One context in which the text was especially popular was the Chan/Zen 禪 school. However, McRae also notes that the sūtra was not used as an object of devotion, and that no school was ever formed around it, so that it does not seem to have enjoyed the degree of popularity of some other sūtras.

Richard B. Mather traces multiple causes of the popularity of the text in China, including its “brash” humor, its criticism of śrāvakas and Abhidharma, and the universality and “flexibility” of its outlook. Mather states that despite its disparagement of śrāvakas, the sūtra strong supports the Saṃgha, and the text intends to sanction the pursuit of the bodhisattva path by both monastics and laity without opposition to one another.

Hu Shi, an important figure in Chinese language reform in the early 20th century, wrote that the Vimalakīrti-nirdeśa was among Kumārajīva’s three most influential translations (the other two being the Diamond Sūtra and Lotus Sūtra). As a literary work, he praised this version of the sūtra as “half novel and half drama, with the greatest impact on literature and fine arts.” Nan Huaijin also regards this translation of the Vimalakīrti-nirdeśa as unique in Chinese literature, and forming “virtually its own literary realm.”

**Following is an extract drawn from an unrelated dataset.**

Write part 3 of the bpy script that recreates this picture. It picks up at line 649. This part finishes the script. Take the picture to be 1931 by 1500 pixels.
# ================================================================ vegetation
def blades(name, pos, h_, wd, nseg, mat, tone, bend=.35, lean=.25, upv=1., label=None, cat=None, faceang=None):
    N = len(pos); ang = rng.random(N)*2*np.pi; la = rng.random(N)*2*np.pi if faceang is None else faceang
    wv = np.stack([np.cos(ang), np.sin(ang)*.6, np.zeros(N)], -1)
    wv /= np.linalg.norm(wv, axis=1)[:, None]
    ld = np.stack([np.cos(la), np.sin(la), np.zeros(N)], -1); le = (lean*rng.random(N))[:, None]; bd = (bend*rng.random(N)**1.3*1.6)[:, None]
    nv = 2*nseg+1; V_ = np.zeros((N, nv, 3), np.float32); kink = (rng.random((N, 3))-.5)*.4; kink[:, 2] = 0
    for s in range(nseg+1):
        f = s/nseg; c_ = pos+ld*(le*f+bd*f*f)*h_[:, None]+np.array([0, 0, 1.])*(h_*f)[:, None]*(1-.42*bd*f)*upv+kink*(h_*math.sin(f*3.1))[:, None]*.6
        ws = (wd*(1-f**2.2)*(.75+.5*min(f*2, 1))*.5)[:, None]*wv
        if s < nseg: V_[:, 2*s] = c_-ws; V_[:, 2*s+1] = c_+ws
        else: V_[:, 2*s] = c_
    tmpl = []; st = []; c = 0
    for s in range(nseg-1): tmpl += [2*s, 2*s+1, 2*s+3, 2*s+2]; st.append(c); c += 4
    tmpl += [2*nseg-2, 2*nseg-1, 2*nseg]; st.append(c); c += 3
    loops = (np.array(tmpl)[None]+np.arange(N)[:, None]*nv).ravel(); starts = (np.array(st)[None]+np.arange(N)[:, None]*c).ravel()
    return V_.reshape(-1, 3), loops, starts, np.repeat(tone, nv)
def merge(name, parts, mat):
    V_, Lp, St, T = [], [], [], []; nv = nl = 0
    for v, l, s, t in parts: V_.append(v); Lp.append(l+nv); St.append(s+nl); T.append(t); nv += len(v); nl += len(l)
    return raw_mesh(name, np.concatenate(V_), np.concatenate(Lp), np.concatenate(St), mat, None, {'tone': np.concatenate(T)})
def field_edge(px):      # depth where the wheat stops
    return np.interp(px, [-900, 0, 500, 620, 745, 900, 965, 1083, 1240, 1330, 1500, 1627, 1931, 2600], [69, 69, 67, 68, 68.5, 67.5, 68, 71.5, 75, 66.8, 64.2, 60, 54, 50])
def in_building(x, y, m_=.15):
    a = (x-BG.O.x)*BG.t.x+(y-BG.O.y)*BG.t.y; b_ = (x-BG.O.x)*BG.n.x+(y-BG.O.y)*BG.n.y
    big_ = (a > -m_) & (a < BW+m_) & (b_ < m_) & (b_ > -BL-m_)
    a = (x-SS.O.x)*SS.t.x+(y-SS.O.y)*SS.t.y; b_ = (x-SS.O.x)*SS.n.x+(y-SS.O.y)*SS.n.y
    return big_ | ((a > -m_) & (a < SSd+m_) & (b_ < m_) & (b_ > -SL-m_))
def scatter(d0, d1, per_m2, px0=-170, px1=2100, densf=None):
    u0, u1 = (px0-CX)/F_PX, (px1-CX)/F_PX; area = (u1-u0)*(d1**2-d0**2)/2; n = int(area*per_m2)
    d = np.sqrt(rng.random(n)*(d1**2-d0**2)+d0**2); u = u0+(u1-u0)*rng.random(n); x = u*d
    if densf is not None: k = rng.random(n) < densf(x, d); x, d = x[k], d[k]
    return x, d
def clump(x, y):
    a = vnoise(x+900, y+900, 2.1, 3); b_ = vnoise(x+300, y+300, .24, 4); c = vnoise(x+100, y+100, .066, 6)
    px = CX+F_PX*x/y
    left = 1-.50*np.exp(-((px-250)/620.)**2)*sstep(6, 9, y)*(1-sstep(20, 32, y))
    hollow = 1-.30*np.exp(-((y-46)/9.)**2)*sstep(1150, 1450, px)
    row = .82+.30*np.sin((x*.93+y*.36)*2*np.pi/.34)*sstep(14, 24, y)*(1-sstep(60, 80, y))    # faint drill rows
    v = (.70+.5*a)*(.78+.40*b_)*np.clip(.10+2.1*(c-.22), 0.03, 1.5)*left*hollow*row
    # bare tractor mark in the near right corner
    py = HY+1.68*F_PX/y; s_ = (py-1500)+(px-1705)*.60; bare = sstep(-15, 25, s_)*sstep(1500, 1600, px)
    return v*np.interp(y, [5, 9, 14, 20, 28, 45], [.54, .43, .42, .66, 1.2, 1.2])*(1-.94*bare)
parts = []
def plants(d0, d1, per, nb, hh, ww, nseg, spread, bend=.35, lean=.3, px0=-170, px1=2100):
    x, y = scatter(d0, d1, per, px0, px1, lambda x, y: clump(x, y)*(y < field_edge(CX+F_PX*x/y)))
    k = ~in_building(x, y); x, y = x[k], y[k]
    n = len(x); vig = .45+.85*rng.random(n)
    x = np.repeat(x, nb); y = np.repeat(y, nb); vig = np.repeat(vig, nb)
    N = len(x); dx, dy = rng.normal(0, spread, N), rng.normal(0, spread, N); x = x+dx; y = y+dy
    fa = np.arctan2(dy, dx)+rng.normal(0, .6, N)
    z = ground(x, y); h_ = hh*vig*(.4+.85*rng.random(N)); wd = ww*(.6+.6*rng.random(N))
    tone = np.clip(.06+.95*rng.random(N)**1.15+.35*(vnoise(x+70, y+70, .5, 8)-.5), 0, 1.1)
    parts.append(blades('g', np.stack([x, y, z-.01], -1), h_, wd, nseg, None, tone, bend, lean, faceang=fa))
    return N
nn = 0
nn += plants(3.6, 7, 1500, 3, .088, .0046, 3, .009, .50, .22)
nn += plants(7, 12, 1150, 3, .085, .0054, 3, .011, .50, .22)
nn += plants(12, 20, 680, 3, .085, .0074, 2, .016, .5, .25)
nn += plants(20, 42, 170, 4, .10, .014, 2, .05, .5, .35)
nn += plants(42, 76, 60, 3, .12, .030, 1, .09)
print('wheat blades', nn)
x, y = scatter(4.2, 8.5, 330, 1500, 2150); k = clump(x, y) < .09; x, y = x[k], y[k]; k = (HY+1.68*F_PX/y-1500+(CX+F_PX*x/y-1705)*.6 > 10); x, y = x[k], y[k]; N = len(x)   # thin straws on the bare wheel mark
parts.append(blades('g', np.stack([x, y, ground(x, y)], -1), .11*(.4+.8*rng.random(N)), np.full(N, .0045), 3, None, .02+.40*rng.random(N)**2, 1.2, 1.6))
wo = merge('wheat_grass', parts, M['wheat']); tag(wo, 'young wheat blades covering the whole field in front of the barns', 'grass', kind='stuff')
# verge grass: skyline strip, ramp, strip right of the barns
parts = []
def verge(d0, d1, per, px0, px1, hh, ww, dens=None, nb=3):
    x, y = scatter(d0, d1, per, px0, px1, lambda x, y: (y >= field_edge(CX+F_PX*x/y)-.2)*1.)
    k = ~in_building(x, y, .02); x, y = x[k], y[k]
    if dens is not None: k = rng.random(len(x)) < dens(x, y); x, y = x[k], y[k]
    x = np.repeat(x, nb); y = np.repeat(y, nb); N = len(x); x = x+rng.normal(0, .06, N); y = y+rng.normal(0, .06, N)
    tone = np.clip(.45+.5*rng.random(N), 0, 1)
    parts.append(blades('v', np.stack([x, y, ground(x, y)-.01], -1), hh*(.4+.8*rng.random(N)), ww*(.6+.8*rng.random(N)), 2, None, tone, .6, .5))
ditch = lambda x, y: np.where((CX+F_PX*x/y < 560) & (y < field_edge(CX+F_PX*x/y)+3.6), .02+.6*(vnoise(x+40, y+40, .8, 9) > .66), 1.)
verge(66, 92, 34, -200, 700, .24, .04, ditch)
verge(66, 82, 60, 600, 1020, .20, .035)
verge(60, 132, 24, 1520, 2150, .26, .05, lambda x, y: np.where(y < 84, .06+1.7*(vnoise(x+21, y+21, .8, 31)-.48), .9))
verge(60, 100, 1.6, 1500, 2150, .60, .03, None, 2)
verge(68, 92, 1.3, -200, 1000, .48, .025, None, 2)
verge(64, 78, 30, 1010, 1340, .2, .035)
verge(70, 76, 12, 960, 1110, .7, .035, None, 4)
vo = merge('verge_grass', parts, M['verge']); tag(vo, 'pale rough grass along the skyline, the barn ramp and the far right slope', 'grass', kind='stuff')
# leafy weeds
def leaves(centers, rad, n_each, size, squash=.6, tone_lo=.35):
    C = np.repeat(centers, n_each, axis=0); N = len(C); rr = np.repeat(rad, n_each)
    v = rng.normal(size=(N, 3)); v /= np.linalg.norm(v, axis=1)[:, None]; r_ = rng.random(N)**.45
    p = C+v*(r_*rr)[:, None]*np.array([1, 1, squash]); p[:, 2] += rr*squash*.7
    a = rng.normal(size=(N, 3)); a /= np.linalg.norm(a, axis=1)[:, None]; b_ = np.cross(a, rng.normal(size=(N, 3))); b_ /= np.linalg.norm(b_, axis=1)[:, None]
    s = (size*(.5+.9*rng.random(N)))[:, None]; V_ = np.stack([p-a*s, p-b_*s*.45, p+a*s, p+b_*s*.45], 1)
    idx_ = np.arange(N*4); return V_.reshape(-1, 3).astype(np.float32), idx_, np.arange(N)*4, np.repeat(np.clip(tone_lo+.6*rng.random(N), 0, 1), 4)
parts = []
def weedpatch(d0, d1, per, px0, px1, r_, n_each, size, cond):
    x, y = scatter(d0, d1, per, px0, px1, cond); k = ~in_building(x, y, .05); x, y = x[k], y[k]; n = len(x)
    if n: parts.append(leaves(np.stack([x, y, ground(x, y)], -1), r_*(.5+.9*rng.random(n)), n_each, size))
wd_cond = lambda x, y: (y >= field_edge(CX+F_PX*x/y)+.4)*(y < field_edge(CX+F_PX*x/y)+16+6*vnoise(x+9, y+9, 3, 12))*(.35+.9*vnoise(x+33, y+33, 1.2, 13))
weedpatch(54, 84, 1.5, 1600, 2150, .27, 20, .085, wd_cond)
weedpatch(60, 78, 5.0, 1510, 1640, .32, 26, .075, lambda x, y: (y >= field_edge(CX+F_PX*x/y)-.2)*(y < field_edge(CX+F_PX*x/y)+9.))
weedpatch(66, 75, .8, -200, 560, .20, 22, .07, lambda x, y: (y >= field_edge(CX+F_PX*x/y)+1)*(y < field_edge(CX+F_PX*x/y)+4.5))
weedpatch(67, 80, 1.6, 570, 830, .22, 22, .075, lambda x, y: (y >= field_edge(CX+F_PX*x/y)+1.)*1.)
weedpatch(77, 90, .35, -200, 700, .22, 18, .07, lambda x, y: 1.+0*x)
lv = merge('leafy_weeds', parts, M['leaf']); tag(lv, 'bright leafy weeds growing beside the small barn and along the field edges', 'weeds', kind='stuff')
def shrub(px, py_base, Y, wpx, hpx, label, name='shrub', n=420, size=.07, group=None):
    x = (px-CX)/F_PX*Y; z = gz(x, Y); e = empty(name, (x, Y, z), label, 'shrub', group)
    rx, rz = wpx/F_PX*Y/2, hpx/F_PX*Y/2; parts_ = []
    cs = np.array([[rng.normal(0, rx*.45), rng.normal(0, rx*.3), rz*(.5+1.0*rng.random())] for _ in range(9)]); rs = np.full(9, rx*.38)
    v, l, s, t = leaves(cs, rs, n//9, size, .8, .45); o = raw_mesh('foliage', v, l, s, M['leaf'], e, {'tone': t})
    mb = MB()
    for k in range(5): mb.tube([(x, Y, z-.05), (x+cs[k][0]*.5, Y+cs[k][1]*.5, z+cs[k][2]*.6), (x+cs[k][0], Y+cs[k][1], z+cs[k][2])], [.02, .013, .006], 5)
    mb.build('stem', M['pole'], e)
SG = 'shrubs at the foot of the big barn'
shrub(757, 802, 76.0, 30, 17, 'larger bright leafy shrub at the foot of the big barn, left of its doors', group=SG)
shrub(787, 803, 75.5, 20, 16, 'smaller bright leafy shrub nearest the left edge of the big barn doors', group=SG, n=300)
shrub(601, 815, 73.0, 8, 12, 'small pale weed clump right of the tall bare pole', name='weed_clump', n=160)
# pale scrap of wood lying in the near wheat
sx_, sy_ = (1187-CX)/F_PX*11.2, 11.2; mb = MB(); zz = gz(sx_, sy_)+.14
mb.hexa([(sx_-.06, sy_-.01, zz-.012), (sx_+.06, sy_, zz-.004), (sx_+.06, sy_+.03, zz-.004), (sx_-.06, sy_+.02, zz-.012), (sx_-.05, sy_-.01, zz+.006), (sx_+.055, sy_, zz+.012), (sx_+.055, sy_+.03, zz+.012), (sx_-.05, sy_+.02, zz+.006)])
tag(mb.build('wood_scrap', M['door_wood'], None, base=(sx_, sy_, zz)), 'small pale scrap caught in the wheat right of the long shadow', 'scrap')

According to Nan Huaijin’s description of the Ch’an/Zen monastic system, the abbot of the monastery customarily lived in a small room patterned after that of Vimalakīrti’s room. This room, as well as the abbot himself, were colloquially referred to as the fāngzhàng (Ch. 方丈, Jpn. hōjō), or “ten-foot square,” “square fathom.” This refers to a description of Vimalakīrti’s apparently small and humble room, which the text portrays as miraculously transforming into a vast cosmic arena in which transcendent truths are taught for an audience of advanced bodhisattvas.